After the smoke cleared, she was able to go into the restaurant and recover some pictures and personal things. It didn’t look as though the restaurant had sustained much damage. But there was a lot of water and smoke damage in the dining room.

The fire originated from a short in a copy machine on the second floor. The owner of the building, Gus Lundin received an insurance settlement in October 2008, more than two years after the fire. All of the other businesses had already moved on to new locations, or closed all together.

The Spagnolos were one of the businesses that closed.

Becky struggles to find the words to describe what it was like losing the business. “It just stopped everything in its tracks. It was kind of a bummer for a while.”

As she remembers what was left behind, Becky thinks about the restaurant oven. “I’d still like to have my old electric oven from there.”

The wait to reopen the restaurant was long.

So long in fact, the Spagnolos gave up altogether and moved on. With no progress at their old location, while the building owners were waiting on the insurance claim to be settled, the Spagnolos opened a new business, the Corner Gourmet in December 2007.

The Grand Avenue Mall is still a reminder of that devastating fire. It’s now up for sale and remains vacant due to the fire damage.

At the time they had accepted that their restaurant wasn’t coming back.

“We just waited, and waited, and waited,” Becky said. “Then we realized that it wasn’t going to happen.”

Months turned into years.

After they opened the coffee and gift store, Becky told the Post Independent in the fall of 2008 that they had moved on with life, and in business. She said that they were no longer looking to reopen the restaurant. However, she said it wasn’t a definite, “no.”

“Never say never, right?” Becky said then. “It’s been too long. It’s been two years.”

But things change and now that they have their restaurant up and running again.

Life can change in a moment.

Now that pizza is on their menu, the Spagnolos have put the Corner Gourmet up for sale.

The business was doing well, but Becky admits that it’s just too much work to try and run them both.

She is happier in the restaurant.

“Much happier,” she said. “I’m in my element. So much happier.”

Sitting at a table in her new restaurant, on a Wednesday afternoon, Becky smiled.

“I am thrilled,” she said. “(Corey) is too, he’s just too tired to show it.”

They have been working nonstop trying to get their restaurant just the way they want it. Becky said that the transition has been pretty smooth, but they still have some work to do before it will be Spagnolos’ again.

“We’re trying to make it more into a dining room for nighttime dining,” she said. “We’ve still got a few little things to do to make it more cozy on the restaurant side of it, but we are getting there.”

They took over the restaurant during spring break because they wanted to be opened when students returned to school. Currently they serve mostly pizza, but have added a few pasta dishes. Some of the favorites they had at the old establishment.

One dish at a time they will eventually get back to a full menu of Italian dishes.
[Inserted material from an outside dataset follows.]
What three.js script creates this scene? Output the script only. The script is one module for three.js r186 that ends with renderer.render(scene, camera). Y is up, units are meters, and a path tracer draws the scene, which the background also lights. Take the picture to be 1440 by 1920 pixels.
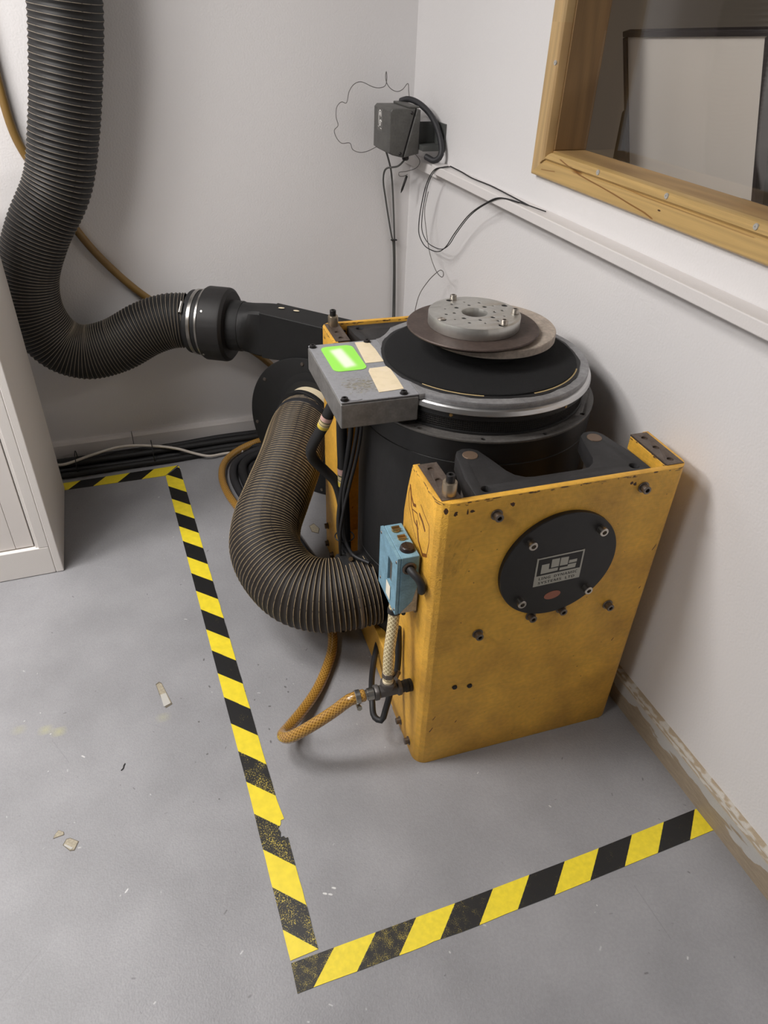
import * as THREE from 'three';
import { RoundedBoxGeometry } from 'three/addons/geometries/RoundedBoxGeometry.js';
import { mergeGeometries, mergeVertices, toCreasedNormals } from 'three/addons/utils/BufferGeometryUtils.js';
import { RectAreaLightUniformsLib } from 'three/addons/lights/RectAreaLightUniformsLib.js';
import { createNoise2D } from 'simplex-noise';

// ---------------------------------------------------------------- camera, light, exposure
// The room corner on the floor is the origin: the back wall is z = 0, the window wall is x = 0, the room lies at x < 0, z > 0.
const scene = new THREE.Scene();
scene.background = new THREE.Color(0x000000);
const camera = new THREE.PerspectiveCamera(71.65, 0.75, 0.05, 50);
camera.position.set(-1.032, 1.45, 2.55);
camera.rotation.set(-0.62204, -0.36821, 0.03957, 'YXZ');
scene.add(camera);
const renderer = new THREE.WebGLRenderer({ antialias: true });
renderer.toneMapping = THREE.LinearToneMapping;
renderer.toneMappingExposure = 1.6;
renderer.shadowMap.enabled = true;
RectAreaLightUniformsLib.init();
const CEIL = 2.5;
// ceiling panels: [x, z, width, depth, intensity, colour]
const PANELS = [
  [-2.6, 1.1, 0.6, 0.6, 25, 0xfffbf8],
  [-2.75, 2.4, 0.6, 0.6, 12, 0xfffbf8],
  [-1.75, 1.05, 0.6, 0.6, 14, 0xfffbf8],
];
const NEXT_ROOM_FILL = [1.5, 2.6, 0.6, 0.6, 9, 0xfff8f0];  // added, unseen lamp that brightens the room beyond the pane

// ---------------------------------------------------------------- helpers
function rng(seed) { let a = seed >>> 0; return () => { a = (a + 0x6d2b79f5) >>> 0; let t = a; t = Math.imul(t ^ (t >>> 15), t | 1); t ^= t + Math.imul(t ^ (t >>> 7), t | 61); return ((t ^ (t >>> 14)) >>> 0) / 4294967296; }; }
const R0 = rng(7);
const n2 = createNoise2D(rng(11)), n2b = createNoise2D(rng(23));
const fbm = (x, y, o = 4) => { let s = 0, a = 0.5; for (let i = 0; i < o; i++) { s += a * n2(x, y); x = x * 2.03 + 7.1; y = y * 2.03 + 3.7; a *= 0.5; } return s; };
const V = (x, y, z) => new THREE.Vector3(x, y, z);
const lin = (x) => THREE.MathUtils.clamp(x, 0, 1);
const sstep = THREE.MathUtils.smoothstep;

const counts = {};
function numbered(name) { const n = counts[name] || 0; counts[name] = n + 1; return n ? `${name}_${String(n).padStart(3, '0')}` : name; }
function tag(o, label, category, group) { o.userData = { ...o.userData, label, category }; if (group) o.userData.group = group; return o; }
function mesh(name, geo, mat, parent = scene) {
  const m = new THREE.Mesh(Array.isArray(geo) ? merge(geo) : geo, mat);
  m.name = parent === scene ? numbered(name) : name; m.castShadow = m.receiveShadow = true; parent.add(m); return m;
}
function group(name, pos = [0, 0, 0], ry = 0) { const g = new THREE.Group(); g.name = numbered(name); g.position.set(...pos); g.rotation.y = ry; scene.add(g); return g; }
function struct(name, geo, mat, parent = scene) { const m = mesh(name, geo, mat, parent); if (parent === scene) m.userData.kind = 'structure'; return m; }
function merge(list) {
  return mergeGeometries(list.map((g) => { let q = g.index ? g.toNonIndexed() : g; for (const k of Object.keys(q.attributes)) if (!['position', 'normal', 'uv'].includes(k)) q.deleteAttribute(k); if (!q.attributes.uv) q.setAttribute('uv', new THREE.BufferAttribute(new Float32Array(q.attributes.position.count * 2), 2)); return q; }));
}
function planar(geo, s = 1, ox = 0, oy = 0) {          // uv in metres from the dominant axis of each face
  const g = geo.index ? geo.toNonIndexed() : geo; const p = g.attributes.position, n = g.attributes.normal; const uv = new Float32Array(p.count * 2);
  for (let i = 0; i < p.count; i += 3) {
    let ax = 0, ay = 0, az = 0; for (let k = 0; k < 3; k++) { ax += Math.abs(n.getX(i + k)); ay += Math.abs(n.getY(i + k)); az += Math.abs(n.getZ(i + k)); }
    for (let k = 0; k < 3; k++) {
      const x = p.getX(i + k), y = p.getY(i + k), z = p.getZ(i + k); let u, v;
      if (ay >= ax && ay >= az) { u = x; v = -z; } else if (ax >= az) { u = z; v = y; } else { u = x; v = y; }
      uv[(i + k) * 2] = (u + ox) * s; uv[(i + k) * 2 + 1] = (v + oy) * s;
    }
  }
  g.setAttribute('uv', new THREE.BufferAttribute(uv, 2)); return g;
}
const box = (x0, x1, y0, y1, z0, z1) => planar(new THREE.BoxGeometry(x1 - x0, y1 - y0, z1 - z0).translate((x0 + x1) / 2, (y0 + y1) / 2, (z0 + z1) / 2));
const rbox = (x0, x1, y0, y1, z0, z1, r = 0.003, seg = 2) => planar(new RoundedBoxGeometry(x1 - x0, y1 - y0, z1 - z0, seg, r).translate((x0 + x1) / 2, (y0 + y1) / 2, (z0 + z1) / 2));
function lathe(pts, seg = 64, smooth = 0.6) { return toCreasedNormals(new THREE.LatheGeometry(pts.map((p) => new THREE.Vector2(p[0], p[1])), seg), smooth); }
const AX = { y: [0, 0, 0], x: [0, 0, -Math.PI / 2], z: [Math.PI / 2, 0, 0], nx: [0, 0, Math.PI / 2], nz: [-Math.PI / 2, 0, 0], ny: [Math.PI, 0, 0] };
function orient(g, axis, pos) { const q = g.clone(); const [a, b, c] = AX[axis]; if (a) q.rotateX(a); if (c) q.rotateZ(c); return q.translate(pos[0], pos[1], pos[2]); }
function along(g, dir, pos) { const q = g.clone(); q.applyQuaternion(new THREE.Quaternion().setFromUnitVectors(V(0, 1, 0), dir.clone().normalize())); return q.translate(pos.x, pos.y, pos.z); }
function shapeOf(pts) { const s = new THREE.Shape(); pts.forEach(([x, z], i) => (i ? s.lineTo(x, -z) : s.moveTo(x, -z))); s.closePath(); return s; }
function extrudeY(shape, y0, y1, bevel = 0, steps = 1, curve = 24) {   // shape drawn in (x, -z), raised from y0 to y1
  const g = new THREE.ExtrudeGeometry(shape, { depth: y1 - y0 - 2 * bevel, bevelEnabled: bevel > 0, bevelThickness: bevel, bevelSize: bevel, bevelOffset: -bevel, bevelSegments: 2, steps, curveSegments: curve });
  g.rotateX(-Math.PI / 2); g.translate(0, y0 + bevel, 0); return planar(toCreasedNormals(g, 0.5));
}
function hole(shape, x, z, r) { const h = new THREE.Path(); h.absarc(x, -z, r, 0, Math.PI * 2, true); shape.holes.push(h); }
function tube(pts, r, { seg, radial = 10, closed = false, tension } = {}) {
  const c = new THREE.CatmullRomCurve3(pts.map((p) => (p.isVector3 ? p : V(...p))), closed, tension === undefined ? 'centripetal' : 'catmullrom', tension);
  const L = c.getLength(); seg = seg || Math.max(8, Math.ceil(L / Math.max(r * 1.2, 0.008)));
  const t = new THREE.TubeGeometry(c, seg, r, radial, closed);
  const uv = t.attributes.uv; for (let i = 0; i < uv.count; i++) uv.setXY(i, uv.getX(i) * L, uv.getY(i));
  if (closed) return t;
  const caps = []; for (const u of [0, 1]) { const d = c.getTangent(u).multiplyScalar(u ? 1 : -1); const s = new THREE.SphereGeometry(r, radial, 4, 0, Math.PI * 2, 0, Math.PI / 2); s.scale(1, 0.5, 1); caps.push(along(s, d, c.getPoint(u))); }
  return merge([t, ...caps]);
}
// textures
function tex(w, h, fn, srgb = true) {
  const d = new Uint8Array(w * h * 4);
  for (let y = 0; y < h; y++) for (let x = 0; x < w; x++) { const c = fn(x / w, y / h, x, y); const i = (y * w + x) * 4; if (typeof c === 'number') { d[i] = d[i + 1] = d[i + 2] = c; } else { d[i] = c[0]; d[i + 1] = c[1]; d[i + 2] = c[2]; } d[i + 3] = 255; }
  return fin(new THREE.DataTexture(d, w, h), srgb);
}
function fin(t, srgb = true) { t.wrapS = t.wrapT = THREE.RepeatWrapping; t.magFilter = THREE.LinearFilter; t.minFilter = THREE.LinearFilter; if (srgb) t.colorSpace = THREE.SRGBColorSpace; t.needsUpdate = true; return t; }
function canvasTex(w, h, draw, srgb = true) { const c = document.createElement('canvas'); c.width = w; c.height = h; const g = c.getContext('2d'); draw(g, w, h); return fin(new THREE.CanvasTexture(c), srgb); }
const rep = (t, sx, sy = sx, ox = 0, oy = 0) => { const c = t.clone(); c.repeat.set(sx, sy); c.offset.set(ox, oy); c.needsUpdate = true; return c; };
// tiling noise, period 1 in u and v
function tnoise(u, v, f, seed = 0) {
  f = Math.round(f); const x = u * f, y = v * f, ix = Math.floor(x), iy = Math.floor(y), fx = x - ix, fy = y - iy;
  const g = (a, b, dx, dy) => { let h = Math.imul(((a % f) + f) % f + 1, 374761393) ^ Math.imul(((b % f) + f) % f + 1, 668265263) ^ Math.imul((seed * 7 + f) | 0, 1274126177); h = Math.imul(h ^ (h >>> 13), 1274126177); h ^= h >>> 16; const t = ((h >>> 0) / 4294967296) * Math.PI * 2; return Math.cos(t) * dx + Math.sin(t) * dy; };
  const sx = fx * fx * fx * (fx * (fx * 6 - 15) + 10), sy = fy * fy * fy * (fy * (fy * 6 - 15) + 10);
  const a = g(ix, iy, fx, fy), b = g(ix + 1, iy, fx - 1, fy), c = g(ix, iy + 1, fx, fy - 1), d = g(ix + 1, iy + 1, fx - 1, fy - 1);
  return 1.4 * (a + (b - a) * sx + (c - a) * sy + (a - b - c + d) * sx * sy);
}
const std = (o) => new THREE.MeshStandardMaterial(o);
const phys = (o) => new THREE.MeshPhysicalMaterial(o);
const C = (r, g, b) => new THREE.Color(`rgb(${r},${g},${b})`);

// ---------------------------------------------------------------- materials
const bumpFine = tex(512, 512, (u, v) => 128 + 90 * tnoise(u, v, 60) + 30 * tnoise(u, v, 140, 5), false);
const bumpHammer = tex(512, 512, (u, v) => 128 + 70 * tnoise(u, v, 70, 2) + 50 * tnoise(u, v, 34, 9), false);
const greyMottle = tex(512, 512, (u, v) => 225 + 22 * tnoise(u, v, 8) + 14 * tnoise(u, v, 40, 3));
const steelMottle = tex(512, 512, (u, v) => { const k = 226 + 22 * tnoise(u, v, 6) + 18 * tnoise(u, v, 22, 4) + 12 * tnoise(u, v, 70, 8); return [k, k, k]; });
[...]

In the short time they’ve taken over, Becky said that the community support has been wonderful.

“I can’t tell you how many people have come in just to say, ‘Welcome back. We are so happy you are here’,” Becky said.

In all honesty, Becky and Corey are happy to be back, too. It’s where they belong.

“This is what we do and we’re happy to be doing it again,” Becky said. “It’s been awesome.”

Life can change in one brief moment.